Larkin’in üretimi bir odak noktasıydı ama Larkin ne kadar üretti sorusuna cevap arayacak olursak, ilk yarı özelinde üretemediğini söyleyebiliriz. Ancak Efes‘in içeri drive eden guardın köşelere servisine dayanan klasik hücumlarını yürütme noktasında Micic ve Larkin’in başarılı olduğu süreci de göz ardı etmemek gerekir.
Real ise daha çok Walter Tavares’in ikili oyunları üzerinden topsuz hareketliliği de artırarak şutörlerine pozisyon hazırlama eğilimini ön plana koydu bu süreçte. Usman Garuba’nın Singleton’la eşleşmesi üzerinden ribaund etkinliğini biraz olsun artırmayı başardılar.

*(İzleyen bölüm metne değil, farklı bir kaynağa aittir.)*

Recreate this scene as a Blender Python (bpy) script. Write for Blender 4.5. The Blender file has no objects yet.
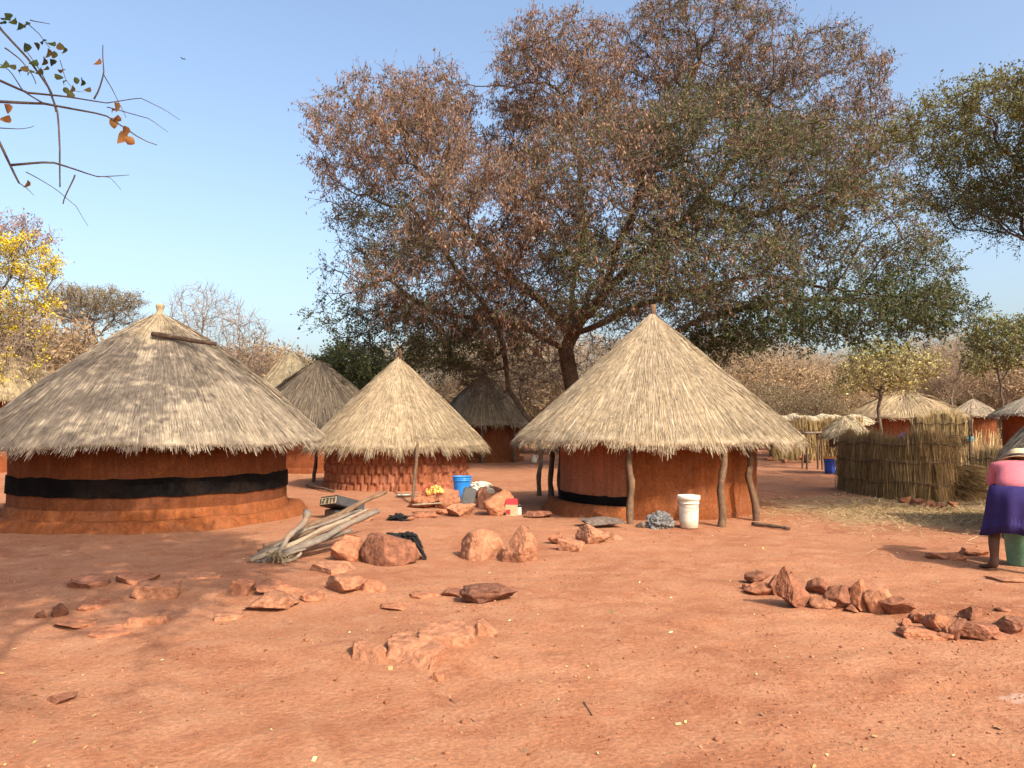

Sahanın öteki tarafında ise eşleşmeye dayalı savunmayı ne zaman tercih etseler Rudy Fernandez canıyla başıyla mücadele etti.
“Yaşlı” Real Madrid‘in bu özverisi belki de tarihin en iyi serilerinden birini izlememizi sağladı.
Yine Real savunmasıyla ilgili olarak; Tavares’in varlığı sırtı dönüklerde yardım savunmasını da daha kolay hale getiriyor.
Micic’in dış şut denemeleri de zaman zaman kritik yerlerde Efes‘e nefes oldu. Vasa perdeyi alıyor, o esnada düşünmek için çok ama çok kısa, yarım saniyelik bir zamanı oluyor. O süreç içerisinde hücumu nasıl yönlendireceğine karar verip dengeli bir şut çıkarmak çok zor bir iştir. Ama buralardan harika ekmek çıkarıyor kendisine.
Aynı zamanda hiç ikili oyuna kalmadan alan savunmasına üçlükle cevap verdiği de oldu. Gerçekten en özel performanslarından birisi değildi ancak neden özel olduğunu kanıtlayan performanslarından birisi olarak görülmeli. Vasa bu sezon inanılması güç bir noktaya evrildi.
İkinci yarının başlangıcında Efes‘in o topsuz perdeden çıkarıp yollattığı üçlükler çok yoğun şekilde Madrid ekibinin canını sıkmaya başladı. O devrenin hikayesini aslında biraz da Efes’in alternatifleri yazdı desek çok yanlış konuşmuş olmayız.